Beat the Parents

Travolta's performance can't overcome the horror of this evil-stepfather cliché.

Domestic Disturbance
Travolta's fine as Frank. Frankly, the problem is the rest of the movie.
Travolta's fine as Frank. Frankly, the problem is the rest of the movie.
In Domestic Disturbance, John Travolta provides a rare recent performance worthy of his fame, and it arrives bereft of laughable facial hair, flaccid special effects, and overwrought speechifying that too often renders him paunchy parody. As Frank Morrison, a builder of expensive wooden ships at a time when they've been replaced by cheaper plastic models, Travolta seems lost within himself -- trapped somewhere beneath the ticks and twitches of regret. He likes to think of himself as a "noble failure," a man who carried on the family business only to crash it on the Maryland shores and smash it to bits, despite his best intentions and efforts. Frank figures he has failed not only himself, but his dead father and grandfather and great-grandfather, who also were shipbuilders; he thinks of himself not as an anachronism, not as merely obsolete, but as absolute, total disappointment, also manifested by the end of his marriage, which dissolved in the bottom of a bottle. He need say nothing to communicate his pain; Travolta carries it in his sulking frame and in blue eyes as watery as the ocean never too far from sight.
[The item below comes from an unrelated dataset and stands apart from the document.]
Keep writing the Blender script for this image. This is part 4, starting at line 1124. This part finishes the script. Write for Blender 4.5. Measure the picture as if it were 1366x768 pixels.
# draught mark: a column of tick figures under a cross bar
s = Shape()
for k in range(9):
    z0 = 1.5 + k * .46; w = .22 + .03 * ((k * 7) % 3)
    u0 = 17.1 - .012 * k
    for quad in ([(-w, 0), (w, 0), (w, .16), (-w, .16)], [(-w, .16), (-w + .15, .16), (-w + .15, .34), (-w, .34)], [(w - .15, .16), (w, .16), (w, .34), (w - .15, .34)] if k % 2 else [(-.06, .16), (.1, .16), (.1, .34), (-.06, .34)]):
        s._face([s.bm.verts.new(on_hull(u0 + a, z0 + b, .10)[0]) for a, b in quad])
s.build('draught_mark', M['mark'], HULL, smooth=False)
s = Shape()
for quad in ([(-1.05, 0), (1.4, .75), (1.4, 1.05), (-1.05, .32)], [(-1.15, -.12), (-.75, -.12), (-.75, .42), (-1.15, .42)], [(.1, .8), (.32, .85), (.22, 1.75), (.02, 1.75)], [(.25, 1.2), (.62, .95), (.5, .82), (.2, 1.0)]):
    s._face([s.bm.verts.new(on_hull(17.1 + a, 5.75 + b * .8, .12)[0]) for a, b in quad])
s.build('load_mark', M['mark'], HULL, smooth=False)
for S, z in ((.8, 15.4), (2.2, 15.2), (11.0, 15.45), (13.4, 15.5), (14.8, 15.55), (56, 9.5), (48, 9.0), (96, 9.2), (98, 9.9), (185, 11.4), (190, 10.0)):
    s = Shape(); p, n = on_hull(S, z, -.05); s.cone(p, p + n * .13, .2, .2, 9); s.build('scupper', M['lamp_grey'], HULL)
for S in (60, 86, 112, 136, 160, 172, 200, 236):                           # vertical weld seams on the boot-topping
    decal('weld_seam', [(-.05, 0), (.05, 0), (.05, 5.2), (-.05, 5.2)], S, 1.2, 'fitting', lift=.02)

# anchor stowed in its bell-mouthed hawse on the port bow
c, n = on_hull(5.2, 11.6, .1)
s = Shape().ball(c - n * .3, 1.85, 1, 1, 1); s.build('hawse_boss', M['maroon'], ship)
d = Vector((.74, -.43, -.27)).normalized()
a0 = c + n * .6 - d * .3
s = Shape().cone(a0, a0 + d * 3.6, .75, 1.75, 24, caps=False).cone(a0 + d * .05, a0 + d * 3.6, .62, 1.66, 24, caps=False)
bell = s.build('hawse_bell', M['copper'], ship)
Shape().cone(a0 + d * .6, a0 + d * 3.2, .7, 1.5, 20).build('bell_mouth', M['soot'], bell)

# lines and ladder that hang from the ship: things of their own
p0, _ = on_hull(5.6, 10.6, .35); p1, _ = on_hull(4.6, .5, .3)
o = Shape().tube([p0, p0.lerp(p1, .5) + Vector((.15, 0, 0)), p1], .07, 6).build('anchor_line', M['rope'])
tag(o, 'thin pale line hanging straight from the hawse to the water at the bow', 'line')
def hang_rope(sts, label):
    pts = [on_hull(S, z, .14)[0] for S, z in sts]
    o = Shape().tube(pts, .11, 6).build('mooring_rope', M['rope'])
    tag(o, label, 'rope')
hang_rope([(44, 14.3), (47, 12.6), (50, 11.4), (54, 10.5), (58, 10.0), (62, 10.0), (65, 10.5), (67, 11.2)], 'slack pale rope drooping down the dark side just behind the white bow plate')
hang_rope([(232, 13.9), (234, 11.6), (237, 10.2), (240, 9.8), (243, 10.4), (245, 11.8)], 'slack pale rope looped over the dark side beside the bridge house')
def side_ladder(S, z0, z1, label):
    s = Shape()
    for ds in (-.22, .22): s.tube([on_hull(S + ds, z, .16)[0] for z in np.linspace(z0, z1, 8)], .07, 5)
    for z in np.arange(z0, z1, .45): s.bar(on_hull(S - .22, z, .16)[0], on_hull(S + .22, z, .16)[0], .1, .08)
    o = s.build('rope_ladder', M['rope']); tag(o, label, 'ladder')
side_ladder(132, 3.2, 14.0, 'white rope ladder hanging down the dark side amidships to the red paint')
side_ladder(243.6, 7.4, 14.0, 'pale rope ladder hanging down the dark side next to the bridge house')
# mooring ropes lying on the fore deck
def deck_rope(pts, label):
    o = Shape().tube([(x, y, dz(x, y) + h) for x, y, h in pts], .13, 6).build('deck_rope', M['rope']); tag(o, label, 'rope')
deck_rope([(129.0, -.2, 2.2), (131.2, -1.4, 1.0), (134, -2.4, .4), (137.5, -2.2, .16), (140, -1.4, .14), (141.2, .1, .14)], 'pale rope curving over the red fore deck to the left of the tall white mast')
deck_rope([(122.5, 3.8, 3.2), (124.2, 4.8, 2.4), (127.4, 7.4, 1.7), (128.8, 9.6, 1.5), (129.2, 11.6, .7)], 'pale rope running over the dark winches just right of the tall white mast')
If Travolta has spent too much of his post-Pulp Fiction career playing larger-than-life figures -- ultra-thugs and presidents, alien warlords and self-righteous do-gooders -- Domestic Disturbance offers him the opportunity to scale it down; Frank is smaller than life, one of those guys whose potential long ago turned into an ash heap of regret. Not in years has he played someone so sympathetic; Frank's flaws only make him more genial, more recognizable, more like us. But Travolta is stuck giving a remarkable performance in a film so trivial and offensive, its mere existence is as loathsome as it is laughable. Travolta, then, is the pitcher throwing a no-hitter into the ninth, who loses the game in extra innings; it'd be sad, if it weren't so infuriating.
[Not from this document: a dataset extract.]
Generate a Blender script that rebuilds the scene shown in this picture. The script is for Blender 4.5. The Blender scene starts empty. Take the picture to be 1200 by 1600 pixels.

At 88 minutes, Domestic Disturbance is less a film than a summary of one; it hurries through its story, proffering scenes that last mere seconds, as though ashamed of the tale it's telling. For a little while, it's sober, meaty stuff: A boy resists his mother's desire to move on with her life with a new man and a new baby. Frank's ex-wife, Susan (Meet the Parents' Teri Polo), is about to marry local businessman-of-the-year Rick Barnes (Vince Vaughn), to the chagrin of Frank and Susan's 12-year-old son, Danny (Matthew O'Leary). Danny longs for his folks to reunite, to the point of getting in trouble with the cops just to force them to be in the same room; he believes the duties of parenting will bond them once more. He also takes Rick for a creep, if only because, with his five-o'clock shadow at 10 a.m. and Samsonites beneath his eyes, Vaughn looks the part; he's the devil in J. Crew's clothing, a dull cliché. That Susan doesn't see it makes her as despicable as Rick; she sees what she wants: Rick's fat wallet, their picket-fence house, their picket-fence life. She keeps custody of Danny only so Frank can't.
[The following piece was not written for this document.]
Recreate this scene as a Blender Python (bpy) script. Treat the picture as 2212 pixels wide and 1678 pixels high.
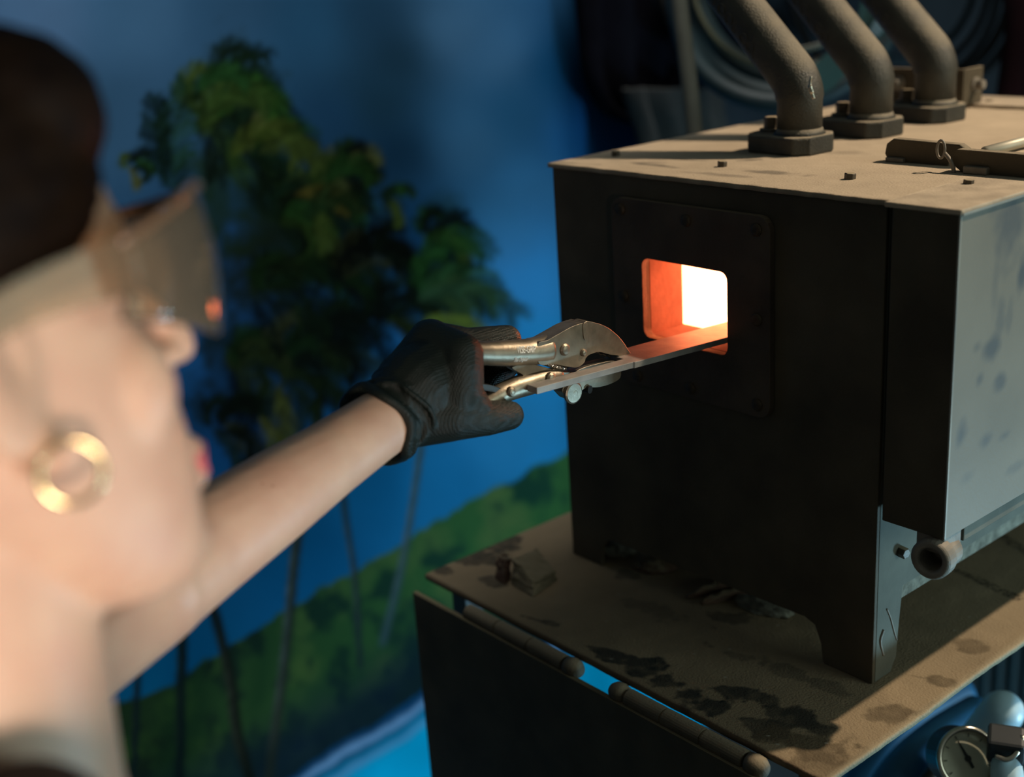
import bpy, bmesh, math, random
import numpy as np
from mathutils import Vector, Matrix, Quaternion

# ------------------------------------------------------------------ scene, camera, world, lights
for o in list(bpy.data.objects): bpy.data.objects.remove(o, do_unlink=True)
S = bpy.context.scene
C = S.collection
random.seed(7); np.random.seed(7)

# world frame: origin = front left foot of the furnace on the table, x along its front, y into depth, z up (metres)
CR = np.array([0.64956, 0.75765, -0.06355])      # camera right
CD = np.array([0.20457, -0.25465, -0.94515])     # camera down
CF = np.array([-0.73228, 0.60093, -0.3204])      # camera forward
CP = np.array([0.8755, -0.7844, 0.58])
FPX = 2731.2
cam_d = bpy.data.cameras.new('camera'); cam = bpy.data.objects.new('camera', cam_d); C.objects.link(cam)
cam.matrix_world = Matrix(((CR[0], -CD[0], -CF[0], CP[0]), (CR[1], -CD[1], -CF[1], CP[1]), (CR[2], -CD[2], -CF[2], CP[2]), (0, 0, 0, 1)))
cam_d.sensor_width = 36; cam_d.lens = FPX / 2212 * 36; cam_d.clip_start = 0.02
cam_d.dof.use_dof = True; cam_d.dof.focus_distance = 0.99; cam_d.dof.aperture_fstop = 2.9
S.camera = cam
S.view_settings.view_transform = 'Standard'; S.view_settings.look = 'None'
S.view_settings.gamma = 1; S.view_settings.use_curve_mapping = False
S.view_settings.exposure = 0.0

w = bpy.data.worlds.new('world'); S.world = w; w.use_nodes = True
w.node_tree.nodes['Background'].inputs[0].default_value = (0.75, 0.85, 0.75, 1)
w.node_tree.nodes['Background'].inputs[1].default_value = 0.085

def aim(o, tgt):
    d = Vector(tgt) - o.location
    o.rotation_euler = d.to_track_quat('-Z', 'Y').to_euler()
def area(name, loc, tgt, size, power, col, shape='DISK'):
    l = bpy.data.lights.new(name, 'AREA'); l.shape = shape; l.size = size; l.energy = power; l.color = col
    o = bpy.data.objects.new(name, l); C.objects.link(o); o.location = loc; aim(o, tgt); return o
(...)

But major studios aren't so interested in the mundane heartbreak and pain of the everyday; this isn't titled Domestic Drama. And so the movie quickly devolves into soggy pulp: Rick kills a man (Steve Buscemi) who was once his partner in crime, Danny bears witness, no one save Frank believes him, and for that the boy must suffer Rick's threats and ultimately violence at the hands of his stepfather -- all in the name of rousing entertainment. By film's end, what's meant to be frightening -- the sight of an adult beating a child's head, repeatedly, against the side of a car -- is merely appalling, a cheap trick without point or purpose, other than to provide the movie with a dreary climax. Despite its brevity, the movie repeats itself so often, it feels caught in a loop, hoping to build suspense out of reiteration. Time and again, Rick corners the kid in his room, suffocating him with a hand or silencing him with a stare. But the effect is startling only because of how empty the fear begins to feel and how cynical the whole endeavor plays; it puts a child in jeopardy just because it can.

The stepfather is hardly a new villain: In 1987, Terry O'Quinn epitomized bland, horrific evil lurking behind manicured hedges and suburban shadows; director Joseph Ruben's The Stepfather was as subtle as it was brutal, a horror picture as metaphor for how a child perceives a new "father" as nothing less than a dangerous intruder. It was Norman Rockwell as rendered by Hitchcock. Directed by Harold Becker, whose entire oeuvre consists of roller-coaster cars missing a wheel (Sea of Love, Malice), and written by Lewis Colick (Bulletproof), Domestic Disturbance pretends it's the same kind of old-fashioned thriller -- a Dial M for Murder, as Travolta kept reminding during an interview last week. But it's a sterile, hollow thriller, bereft of any emotion -- the cinematic equivalent of a math problem, which doesn't make it any less contemptible.